++++ Material provided

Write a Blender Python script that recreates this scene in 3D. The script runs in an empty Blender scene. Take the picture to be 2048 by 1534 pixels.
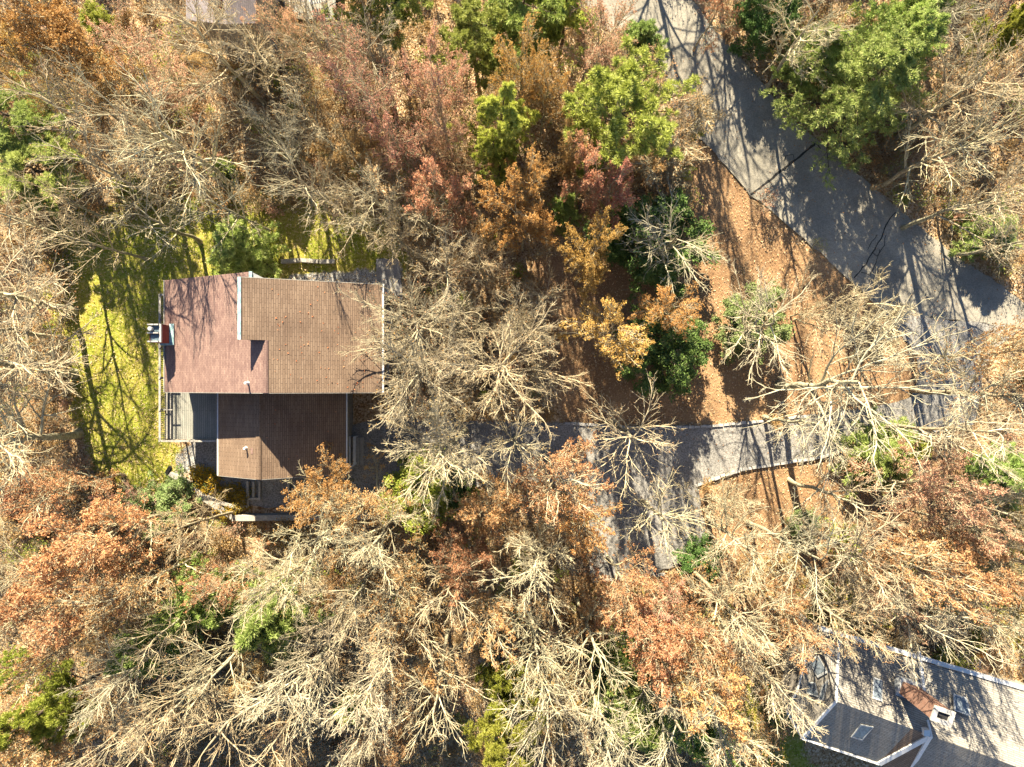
import bpy, math, random
import numpy as np
from mathutils import Vector
sc = bpy.context.scene
C = sc.collection
R = math.radians
# ---------------------------------------------------------------- camera, sky, sun
H, F = 55.0, 1420.0                     # camera height in metres, focal length in photo pixels
cam_d = bpy.data.cameras.new('camera'); cam = bpy.data.objects.new('camera', cam_d); C.objects.link(cam)
cam.location = (0, 0, H); cam.rotation_euler = (0, 0, 0)
cam_d.sensor_width = 36; cam_d.lens = 36 * F / 2048; cam_d.clip_end = 3000
sc.camera = cam
world = bpy.data.worlds.new('World'); sc.world = world; world.use_nodes = True
wn = world.node_tree.nodes; bg = wn['Background']
sky = wn.new('ShaderNodeTexSky'); sky.sky_type = 'NISHITA'; sky.sun_disc = False; sky.dust_density = 0.2; sky.ozone_density = 4.0
SUN_EL = 32.0
sky.sun_elevation = R(SUN_EL); sky.sun_rotation = math.atan2(-0.2, 1.0)
world.node_tree.links.new(sky.outputs[0], bg.inputs[0]); bg.inputs[1].default_value = 0.05
sd = bpy.data.lights.new('sun', 'SUN'); sun = bpy.data.objects.new('sun', sd); C.objects.link(sun)
sd.energy = 5.0; sd.angle = R(0.5); sd.color = (1.0, 0.885, 0.67)
sun.rotation_euler = Vector((0.2, -1.0, -math.tan(R(SUN_EL)) * 1.02)).to_track_quat('-Z', 'Y').to_euler()
sc.view_settings.view_transform = 'Standard'; sc.view_settings.look = 'None'
sc.view_settings.exposure = 1.85; sc.view_settings.gamma = 1; sc.view_settings.use_curve_mapping = False
sc.cycles.max_bounces = 5; sc.cycles.diffuse_bounces = 1; sc.cycles.glossy_bounces = 2
sc.cycles.transmission_bounces = 3; sc.cycles.transparent_max_bounces = 6

def W(px, py, z=0.0):                   # point of the place at height z that the photo shows at (px, py)
    k = (H - z) / F
    return Vector(((px - 1024) * k, (767 - py) * k, z))

# ---------------------------------------------------------------- materials
def newmat(name):
    m = bpy.data.materials.new(name); m.use_nodes = True
    nt = m.node_tree; return m, nt, nt.nodes, nt.links, nt.nodes['Principled BSDF']
def ramp(N, stops, interp='LINEAR'):
    r = N.new('ShaderNodeValToRGB'); cr = r.color_ramp; cr.interpolation = interp
    while len(cr.elements) > 1: cr.elements.remove(cr.elements[-1])
    cr.elements[0].position = stops[0][0]; cr.elements[0].color = (*stops[0][1], 1)
    for p, c in stops[1:]:
        e = cr.elements.new(p); e.color = (*c, 1)
    return r
def noise(N, L, scale, vec=None, detail=4, rough=.6):
    n = N.new('ShaderNodeTexNoise'); n.inputs['Scale'].default_value = scale
    n.inputs['Detail'].default_value = detail; n.inputs['Roughness'].default_value = rough
    if vec: L.new(vec, n.inputs['Vector'])
    return n
def objco(N):
    return N.new('ShaderNodeTexCoord').outputs['Object']
def mix(N, L, fac, a, b, mode='MIX'):
    m = N.new('ShaderNodeMix'); m.data_type = 'RGBA'; m.blend_type = mode
    for sock, v in ((m.inputs[0], fac), (m.inputs[6], a), (m.inputs[7], b)):
        if isinstance(v, (int, float)): sock.default_value = v
        elif isinstance(v, tuple): sock.default_value = (*v, 1)
        else: L.new(v, sock)
    return m.outputs[2]
def bump(N, L, bsdf, h, dist=.03, strength=.6):
    b = N.new('ShaderNodeBump'); b.inputs['Distance'].default_value = dist; b.inputs['Strength'].default_value = strength
    L.new(h, b.inputs['Height']); L.new(b.outputs[0], bsdf.inputs['Normal'])
def noisy(name, stops, scale=4, rough=.85, bdist=.01, detail=5):
    m, nt, N, L, b = newmat(name); n = noise(N, L, scale, objco(N), detail)
    r = ramp(N, stops); L.new(n.outputs[0], r.inputs[0])
    if 'bark' in name:                  # every tree a little lighter, darker, greyer or greener than the next
        oi = N.new('ShaderNodeObjectInfo'); rr = ramp(N, [(0, (.74, .70, .66)), (.35, (.95, .97, .88)), (.7, (1.05, 1.0, .92)), (1, (.86, .78, .68))]); L.new(oi.outputs['Random'], rr.inputs[0])
        L.new(mix(N, L, 1.0, r.outputs[0], rr.outputs[0], 'MULTIPLY'), b.inputs['Base Color'])
    else: L.new(r.outputs[0], b.inputs['Base Color'])
    b.inputs['Roughness'].default_value = rough; b.inputs['Specular IOR Level'].default_value = .25
    bump(N, L, b, n.outputs[0], bdist); return m
def leafmat(name, cols, trans=.35):
    m, nt, N, L, b = newmat(name)
    g = N.new('ShaderNodeNewGeometry'); k = len(cols)
    r = ramp(N, [(i / max(1, k - 1), c) for i, c in enumerate(cols)]); L.new(g.outputs['Random Per Island'], r.inputs[0])
    oi = N.new('ShaderNodeObjectInfo')
    hs = N.new('ShaderNodeHueSaturation'); L.new(r.outputs[0], hs.inputs['Color'])
    mr = N.new('ShaderNodeMapRange'); mr.inputs[3].default_value = .8; mr.inputs[4].default_value = 1.2
    L.new(oi.outputs['Random'], mr.inputs[0]); L.new(mr.outputs[0], hs.inputs['Value'])
    ml = N.new('ShaderNodeMath'); ml.operation = 'MULTIPLY'; ml.inputs[1].default_value = 7.13; L.new(oi.outputs['Random'], ml.inputs[0])
    fr = N.new('ShaderNodeMath'); fr.operation = 'FRACT'; L.new(ml.outputs[0], fr.inputs[0])
    mh = N.new('ShaderNodeMapRange'); mh.inputs[3].default_value = .487; mh.inputs[4].default_value = .515; L.new(fr.outputs[0], mh.inputs[0]); L.new(mh.outputs[0], hs.inputs['Hue'])
    L.new(hs.outputs[0], b.inputs['Base Color']); b.inputs['Roughness'].default_value = .55
    b.inputs['Specular IOR Level'].default_value = .3
    t = N.new('ShaderNodeBsdfTranslucent'); L.new(hs.outputs[0], t.inputs[0])
    mx = N.new('ShaderNodeMixShader'); mx.inputs[0].default_value = trans
    L.new(b.outputs[0], mx.inputs[1]); L.new(t.outputs[0], mx.inputs[2]); L.new(mx.outputs[0], N['Material Output'].inputs[0])
    return m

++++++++

Exercise brief. Repeat the lines above, starting at the first and stopping after the line that holds "return Vector(((px - 1024)", with the pictures left out.

Result of this exercise.
Write a Blender Python script that recreates this scene in 3D. The script runs in an empty Blender scene. Take the picture to be 2048 by 1534 pixels.
import bpy, math, random
import numpy as np
from mathutils import Vector
sc = bpy.context.scene
C = sc.collection
R = math.radians
# ---------------------------------------------------------------- camera, sky, sun
H, F = 55.0, 1420.0                     # camera height in metres, focal length in photo pixels
cam_d = bpy.data.cameras.new('camera'); cam = bpy.data.objects.new('camera', cam_d); C.objects.link(cam)
cam.location = (0, 0, H); cam.rotation_euler = (0, 0, 0)
cam_d.sensor_width = 36; cam_d.lens = 36 * F / 2048; cam_d.clip_end = 3000
sc.camera = cam
world = bpy.data.worlds.new('World'); sc.world = world; world.use_nodes = True
wn = world.node_tree.nodes; bg = wn['Background']
sky = wn.new('ShaderNodeTexSky'); sky.sky_type = 'NISHITA'; sky.sun_disc = False; sky.dust_density = 0.2; sky.ozone_density = 4.0
SUN_EL = 32.0
sky.sun_elevation = R(SUN_EL); sky.sun_rotation = math.atan2(-0.2, 1.0)
world.node_tree.links.new(sky.outputs[0], bg.inputs[0]); bg.inputs[1].default_value = 0.05
sd = bpy.data.lights.new('sun', 'SUN'); sun = bpy.data.objects.new('sun', sd); C.objects.link(sun)
sd.energy = 5.0; sd.angle = R(0.5); sd.color = (1.0, 0.885, 0.67)
sun.rotation_euler = Vector((0.2, -1.0, -math.tan(R(SUN_EL)) * 1.02)).to_track_quat('-Z', 'Y').to_euler()
sc.view_settings.view_transform = 'Standard'; sc.view_settings.look = 'None'
sc.view_settings.exposure = 1.85; sc.view_settings.gamma = 1; sc.view_settings.use_curve_mapping = False
sc.cycles.max_bounces = 5; sc.cycles.diffuse_bounces = 1; sc.cycles.glossy_bounces = 2
sc.cycles.transmission_bounces = 3; sc.cycles.transparent_max_bounces = 6

def W(px, py, z=0.0):                   # point of the place at height z that the photo shows at (px, py)
    k = (H - z) / F
    return Vector(((px - 1024) * k, (767 - py) * k, z))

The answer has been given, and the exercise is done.